According to a new report by consultancy firm Deloitte, India is likely to suffer a significant slowdown in exports, higher interest rates, instability in financial markets, increased unemployment and lower growth should the US go into a recession.
Along with global integration, dependence of the Indian economy on the US has grown, as is evident from the fact that the US is the second favorite destination for exporters and the third largest source of FDI inflows in India.
Deloitte's D'conomics report said that "With such deep interconnectedness through trade, finance and confidence channels, it would be naive to presume that India will be unaffected by the developments in the US economy."
With a high degree of global financial integration, any reduction in US balance of trade would have negative effects on many countries. A depreciated dollar would diminish the value of reserves held by various countries, including India. This would also impact the import capabilities of various countries, as their import appetite would be dependent on the US dollar, as well as the value of international forex reserves.
The report said that "However, it is possible that the buoyancy in agricultural sector growth, major infrastructure investments, improvements in manufacturing sector yields and the robust services sector may help India weather the negative repercussions that may arise from the US."

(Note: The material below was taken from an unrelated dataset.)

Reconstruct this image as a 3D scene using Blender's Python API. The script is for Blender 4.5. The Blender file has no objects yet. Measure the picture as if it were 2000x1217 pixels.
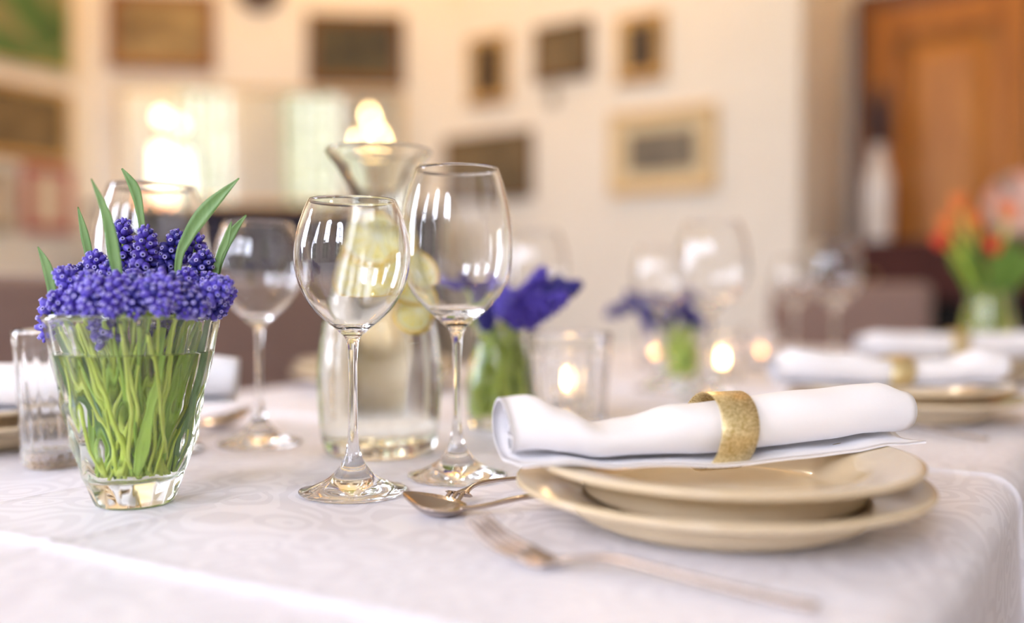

The report also indicates India's global competitiveness is suffering, with other countries effectively eating into India's global share of world trade. Recently concluded trade and economic cooperation agreements with Singapore, Japan and Malaysia and a Free Trade Agreement with ASEAN are important steps for Indian businesses to capitalize upon and improve productivity such that the economy continues to grow.
The report concluded the time is right to frame policies and remain optimistic about economic prospects, as building and restoring consumer confidence is critical to avoid the consequences of a prolonged economic slowdown.